The New York shows come last. And that's significant. If a week is a long time in politics, then the month since Dolce e Gabbana and Gianni Versace first backed the buttock-skimming micro skirt in Milan is long enough in fashion to make sure of their appearance in the US collections.

This is not to say that the American big guns - Donna Karan, Calvin Klein and Ralph Lauren - stand ready, scissors in hand, to copy what has been seen in Europe. If it were that easy, we'd all be doing it - and we'd all have their billion-dollar businesses. A month is not long enough to design 120 outfits for a show, but it is plenty of time to introduce whatever is missing and knock out what no one else is offering in order to show how hip you are.

But the big difference is that the pervading themes from Europe emerge in America tempered with reality. The US version of the micro skirt is slightly longer because no affluent American woman is going to show her underwear at work. But nor can the skirts be too long: American women respond to what will make them look younger and, say the New York designers, a peppy, kicky, flirty little skirt will do the trick for spring.

There was a romantic mood in Europe; Joan of Arc in her fustian tunic, Grecian goddesses and wood nymphs, all flitted into view. In America, Joan wore the finest hopsack linen in a soft little dress, our goddess lost that train and the long white dress emerged as the alternative to the little black number. Wood nymphs gained a few more layers of satin and silk so they looked less insubstantial and more Seventh Avenue.

When Europe went tough, we saw hard-edged Ragga style in layers of trashy net with miniskirts and bras over the top. We saw Neo-punk, with its metallic fabrics, its rips and shreds. In America though, punk was cleaned up, spruced up, so that even Donna Karan's grown-ups could wear a hint of it.

But then, New York fashion isn't about the shock of the new and it isn't about fantasy. It is all about selling, and selling many times, worldwide.

Calvin Klein's honed-down simple vests, tunics and jackets of luscious silk mousseline, silk linen, cashmere and wool crpe will sell. His tiny, but not too tiny, double-layered tank dresses, his fluid printed-georgette dresses, his organza coats over elongated vests, were not shocking in the least and were desirable in the extreme. So, to those in a sporty mood, were Donna Karan's matt-grey anoraks and miniskirts that turned iridescent in the light of the torches she provided for us all.

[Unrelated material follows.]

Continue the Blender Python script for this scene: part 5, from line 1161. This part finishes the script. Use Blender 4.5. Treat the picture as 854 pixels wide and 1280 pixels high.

As Coco Chanel once noted, 'Only those with no memory insist on their originality.' It's the timing and the spin you put on an idea that makes for a successful fashion collection, as Donna, Calvin and Ralph understand to perfection. But with lesser designers, the interpretation is sometimes so literal, it's cheeky. Such is the case of Liza Bruce, whose show looked as if the collections of Helmut Lang, Ann Demeulemeester and Katharine Hamnett had been put in the blender.

Alas, there is no easily enforceable copyright on a fashionable idea. There are no royalties. If there were, the cutting-edge innovators - including Lang, Galliano and Westwood - could start to plan for the beach house or the penthouse.

Instead, there is only one fast rule in fashion. If you sell, you win - and the Americans are winners. In Paris, in London, the excitement at the best shows is sometimes so tremendous it makes the heart race. But I rarely feel the urge to open my wallet. The opposite is the case for many of us at the New York shows: the heartbeats are regular and we feel like going shopping.